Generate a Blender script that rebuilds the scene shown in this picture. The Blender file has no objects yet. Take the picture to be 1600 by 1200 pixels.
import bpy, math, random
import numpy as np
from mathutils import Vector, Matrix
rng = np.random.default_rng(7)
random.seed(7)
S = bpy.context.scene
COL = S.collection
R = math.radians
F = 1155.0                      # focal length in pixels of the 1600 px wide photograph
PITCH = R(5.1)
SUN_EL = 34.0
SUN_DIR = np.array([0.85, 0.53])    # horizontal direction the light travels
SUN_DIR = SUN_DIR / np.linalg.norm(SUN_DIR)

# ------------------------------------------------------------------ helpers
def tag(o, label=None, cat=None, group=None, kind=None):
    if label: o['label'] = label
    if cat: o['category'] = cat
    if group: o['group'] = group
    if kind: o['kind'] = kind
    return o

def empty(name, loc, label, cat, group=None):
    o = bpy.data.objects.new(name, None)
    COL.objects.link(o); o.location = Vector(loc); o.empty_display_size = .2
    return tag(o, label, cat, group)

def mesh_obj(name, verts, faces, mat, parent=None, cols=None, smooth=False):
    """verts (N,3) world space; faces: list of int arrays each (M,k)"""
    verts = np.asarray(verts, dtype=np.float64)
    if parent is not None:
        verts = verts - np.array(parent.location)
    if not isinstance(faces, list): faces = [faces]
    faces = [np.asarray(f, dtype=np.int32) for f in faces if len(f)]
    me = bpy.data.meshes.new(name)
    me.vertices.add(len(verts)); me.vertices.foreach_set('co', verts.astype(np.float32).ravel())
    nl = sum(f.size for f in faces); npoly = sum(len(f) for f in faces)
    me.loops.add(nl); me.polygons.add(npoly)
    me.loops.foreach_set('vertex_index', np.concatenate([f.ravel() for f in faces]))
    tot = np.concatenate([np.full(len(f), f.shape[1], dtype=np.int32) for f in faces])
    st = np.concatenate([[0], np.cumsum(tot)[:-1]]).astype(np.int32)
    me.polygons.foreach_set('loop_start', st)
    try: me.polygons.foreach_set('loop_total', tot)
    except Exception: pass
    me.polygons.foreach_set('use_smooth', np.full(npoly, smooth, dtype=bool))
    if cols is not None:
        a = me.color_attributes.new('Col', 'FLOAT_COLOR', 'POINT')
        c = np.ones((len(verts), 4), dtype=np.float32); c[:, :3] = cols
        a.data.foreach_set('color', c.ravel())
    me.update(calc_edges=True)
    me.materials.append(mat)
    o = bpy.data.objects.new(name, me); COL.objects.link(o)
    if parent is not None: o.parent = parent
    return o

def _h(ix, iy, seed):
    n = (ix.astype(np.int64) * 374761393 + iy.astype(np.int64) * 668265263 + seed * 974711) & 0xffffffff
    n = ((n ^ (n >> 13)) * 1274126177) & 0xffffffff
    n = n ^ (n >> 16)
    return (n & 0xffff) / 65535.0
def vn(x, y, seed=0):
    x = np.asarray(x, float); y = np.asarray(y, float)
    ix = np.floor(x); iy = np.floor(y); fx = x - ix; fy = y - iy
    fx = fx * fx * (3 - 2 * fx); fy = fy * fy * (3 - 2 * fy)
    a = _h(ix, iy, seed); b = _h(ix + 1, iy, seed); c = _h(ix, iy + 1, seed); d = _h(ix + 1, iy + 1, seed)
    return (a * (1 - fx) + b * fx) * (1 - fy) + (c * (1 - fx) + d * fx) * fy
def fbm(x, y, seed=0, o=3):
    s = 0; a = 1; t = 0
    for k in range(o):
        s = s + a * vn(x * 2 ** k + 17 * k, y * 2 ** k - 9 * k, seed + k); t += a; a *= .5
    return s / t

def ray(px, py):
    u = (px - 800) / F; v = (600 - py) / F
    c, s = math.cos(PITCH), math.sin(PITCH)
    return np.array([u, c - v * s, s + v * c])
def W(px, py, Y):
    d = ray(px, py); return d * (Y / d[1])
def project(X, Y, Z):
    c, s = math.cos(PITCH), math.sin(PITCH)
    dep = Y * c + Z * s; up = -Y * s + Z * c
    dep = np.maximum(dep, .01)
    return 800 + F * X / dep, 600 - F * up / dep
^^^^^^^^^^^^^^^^
REQUEST -> Lines from the beginning of the data above through the line containing "return tag(o, label, cat, group)" are to be returned exactly, and no others.

WORKED SOLUTION ->
Generate a Blender script that rebuilds the scene shown in this picture. The Blender file has no objects yet. Take the picture to be 1600 by 1200 pixels.
import bpy, math, random
import numpy as np
from mathutils import Vector, Matrix
rng = np.random.default_rng(7)
random.seed(7)
S = bpy.context.scene
COL = S.collection
R = math.radians
F = 1155.0                      # focal length in pixels of the 1600 px wide photograph
PITCH = R(5.1)
SUN_EL = 34.0
SUN_DIR = np.array([0.85, 0.53])    # horizontal direction the light travels
SUN_DIR = SUN_DIR / np.linalg.norm(SUN_DIR)

# ------------------------------------------------------------------ helpers
def tag(o, label=None, cat=None, group=None, kind=None):
    if label: o['label'] = label
    if cat: o['category'] = cat
    if group: o['group'] = group
    if kind: o['kind'] = kind
    return o

def empty(name, loc, label, cat, group=None):
    o = bpy.data.objects.new(name, None)
    COL.objects.link(o); o.location = Vector(loc); o.empty_display_size = .2
    return tag(o, label, cat, group)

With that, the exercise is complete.